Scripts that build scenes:
- - -
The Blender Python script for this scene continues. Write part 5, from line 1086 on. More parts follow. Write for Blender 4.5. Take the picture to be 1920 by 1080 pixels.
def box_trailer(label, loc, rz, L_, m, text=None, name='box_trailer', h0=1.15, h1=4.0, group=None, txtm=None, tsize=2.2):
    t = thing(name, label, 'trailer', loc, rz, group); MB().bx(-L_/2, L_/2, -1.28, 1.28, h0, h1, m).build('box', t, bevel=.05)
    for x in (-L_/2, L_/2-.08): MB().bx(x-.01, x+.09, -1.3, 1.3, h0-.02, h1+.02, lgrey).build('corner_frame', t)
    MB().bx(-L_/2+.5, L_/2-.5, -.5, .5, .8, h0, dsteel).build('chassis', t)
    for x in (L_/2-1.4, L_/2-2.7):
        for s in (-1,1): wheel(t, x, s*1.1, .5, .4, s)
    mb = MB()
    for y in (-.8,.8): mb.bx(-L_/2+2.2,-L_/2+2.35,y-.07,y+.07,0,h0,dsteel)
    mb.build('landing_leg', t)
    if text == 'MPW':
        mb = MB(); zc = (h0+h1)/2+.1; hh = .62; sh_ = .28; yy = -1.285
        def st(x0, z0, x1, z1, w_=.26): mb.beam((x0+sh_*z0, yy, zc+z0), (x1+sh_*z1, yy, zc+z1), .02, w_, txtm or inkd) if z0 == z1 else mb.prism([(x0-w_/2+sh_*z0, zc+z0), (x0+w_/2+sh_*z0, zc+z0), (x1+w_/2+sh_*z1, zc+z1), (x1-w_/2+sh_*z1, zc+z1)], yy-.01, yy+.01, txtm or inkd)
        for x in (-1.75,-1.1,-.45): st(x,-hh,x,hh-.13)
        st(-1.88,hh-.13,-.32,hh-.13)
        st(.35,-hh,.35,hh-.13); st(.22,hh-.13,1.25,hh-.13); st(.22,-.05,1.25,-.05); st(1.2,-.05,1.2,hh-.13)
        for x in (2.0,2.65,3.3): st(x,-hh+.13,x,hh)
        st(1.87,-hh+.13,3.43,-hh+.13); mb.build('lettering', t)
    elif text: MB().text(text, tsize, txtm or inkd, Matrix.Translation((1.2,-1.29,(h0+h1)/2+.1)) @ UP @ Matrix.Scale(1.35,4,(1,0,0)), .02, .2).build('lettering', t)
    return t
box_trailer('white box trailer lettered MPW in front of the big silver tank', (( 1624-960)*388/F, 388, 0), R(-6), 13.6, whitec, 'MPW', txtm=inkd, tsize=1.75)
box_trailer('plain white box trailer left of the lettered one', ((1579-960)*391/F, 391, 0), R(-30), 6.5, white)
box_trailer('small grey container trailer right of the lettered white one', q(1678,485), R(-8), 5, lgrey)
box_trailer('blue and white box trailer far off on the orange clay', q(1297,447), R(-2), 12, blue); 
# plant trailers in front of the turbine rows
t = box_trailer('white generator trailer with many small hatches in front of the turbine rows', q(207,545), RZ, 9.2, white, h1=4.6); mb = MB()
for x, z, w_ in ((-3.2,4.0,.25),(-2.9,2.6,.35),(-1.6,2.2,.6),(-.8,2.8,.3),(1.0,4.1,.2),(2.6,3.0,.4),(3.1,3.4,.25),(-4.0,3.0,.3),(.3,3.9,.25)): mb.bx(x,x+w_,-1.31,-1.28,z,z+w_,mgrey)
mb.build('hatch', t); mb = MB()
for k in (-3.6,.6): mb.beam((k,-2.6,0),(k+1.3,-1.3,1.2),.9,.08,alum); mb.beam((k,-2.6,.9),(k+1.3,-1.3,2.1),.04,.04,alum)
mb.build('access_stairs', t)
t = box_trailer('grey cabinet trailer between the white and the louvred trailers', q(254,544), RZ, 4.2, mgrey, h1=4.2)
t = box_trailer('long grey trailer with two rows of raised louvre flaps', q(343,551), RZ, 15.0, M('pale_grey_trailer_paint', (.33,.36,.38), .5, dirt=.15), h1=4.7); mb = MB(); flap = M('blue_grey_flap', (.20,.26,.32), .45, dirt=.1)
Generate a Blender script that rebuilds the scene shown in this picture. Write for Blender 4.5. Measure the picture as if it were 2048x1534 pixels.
- - -
*PROMPT:* The entries above must be returned in full, exactly as shown.

*SOLVED EXERCISE:*
The Blender Python script for this scene continues. Write part 5, from line 1086 on. More parts follow. Write for Blender 4.5. Take the picture to be 1920 by 1080 pixels.
def box_trailer(label, loc, rz, L_, m, text=None, name='box_trailer', h0=1.15, h1=4.0, group=None, txtm=None, tsize=2.2):
    t = thing(name, label, 'trailer', loc, rz, group); MB().bx(-L_/2, L_/2, -1.28, 1.28, h0, h1, m).build('box', t, bevel=.05)
    for x in (-L_/2, L_/2-.08): MB().bx(x-.01, x+.09, -1.3, 1.3, h0-.02, h1+.02, lgrey).build('corner_frame', t)
    MB().bx(-L_/2+.5, L_/2-.5, -.5, .5, .8, h0, dsteel).build('chassis', t)
    for x in (L_/2-1.4, L_/2-2.7):
        for s in (-1,1): wheel(t, x, s*1.1, .5, .4, s)
    mb = MB()
    for y in (-.8,.8): mb.bx(-L_/2+2.2,-L_/2+2.35,y-.07,y+.07,0,h0,dsteel)
    mb.build('landing_leg', t)
    if text == 'MPW':
        mb = MB(); zc = (h0+h1)/2+.1; hh = .62; sh_ = .28; yy = -1.285
        def st(x0, z0, x1, z1, w_=.26): mb.beam((x0+sh_*z0, yy, zc+z0), (x1+sh_*z1, yy, zc+z1), .02, w_, txtm or inkd) if z0 == z1 else mb.prism([(x0-w_/2+sh_*z0, zc+z0), (x0+w_/2+sh_*z0, zc+z0), (x1+w_/2+sh_*z1, zc+z1), (x1-w_/2+sh_*z1, zc+z1)], yy-.01, yy+.01, txtm or inkd)
        for x in (-1.75,-1.1,-.45): st(x,-hh,x,hh-.13)
        st(-1.88,hh-.13,-.32,hh-.13)
        st(.35,-hh,.35,hh-.13); st(.22,hh-.13,1.25,hh-.13); st(.22,-.05,1.25,-.05); st(1.2,-.05,1.2,hh-.13)
        for x in (2.0,2.65,3.3): st(x,-hh+.13,x,hh)
        st(1.87,-hh+.13,3.43,-hh+.13); mb.build('lettering', t)
    elif text: MB().text(text, tsize, txtm or inkd, Matrix.Translation((1.2,-1.29,(h0+h1)/2+.1)) @ UP @ Matrix.Scale(1.35,4,(1,0,0)), .02, .2).build('lettering', t)
    return t
box_trailer('white box trailer lettered MPW in front of the big silver tank', (( 1624-960)*388/F, 388, 0), R(-6), 13.6, whitec, 'MPW', txtm=inkd, tsize=1.75)
box_trailer('plain white box trailer left of the lettered one', ((1579-960)*391/F, 391, 0), R(-30), 6.5, white)
box_trailer('small grey container trailer right of the lettered white one', q(1678,485), R(-8), 5, lgrey)
box_trailer('blue and white box trailer far off on the orange clay', q(1297,447), R(-2), 12, blue); 
# plant trailers in front of the turbine rows
t = box_trailer('white generator trailer with many small hatches in front of the turbine rows', q(207,545), RZ, 9.2, white, h1=4.6); mb = MB()
for x, z, w_ in ((-3.2,4.0,.25),(-2.9,2.6,.35),(-1.6,2.2,.6),(-.8,2.8,.3),(1.0,4.1,.2),(2.6,3.0,.4),(3.1,3.4,.25),(-4.0,3.0,.3),(.3,3.9,.25)): mb.bx(x,x+w_,-1.31,-1.28,z,z+w_,mgrey)
mb.build('hatch', t); mb = MB()
for k in (-3.6,.6): mb.beam((k,-2.6,0),(k+1.3,-1.3,1.2),.9,.08,alum); mb.beam((k,-2.6,.9),(k+1.3,-1.3,2.1),.04,.04,alum)
mb.build('access_stairs', t)
t = box_trailer('grey cabinet trailer between the white and the louvred trailers', q(254,544), RZ, 4.2, mgrey, h1=4.2)
t = box_trailer('long grey trailer with two rows of raised louvre flaps', q(343,551), RZ, 15.0, M('pale_grey_trailer_paint', (.33,.36,.38), .5, dirt=.15), h1=4.7); mb = MB(); flap = M('blue_grey_flap', (.20,.26,.32), .45, dirt=.1)
Generate a Blender script that rebuilds the scene shown in this picture. Write for Blender 4.5. Measure the picture as if it were 2048x1534 pixels.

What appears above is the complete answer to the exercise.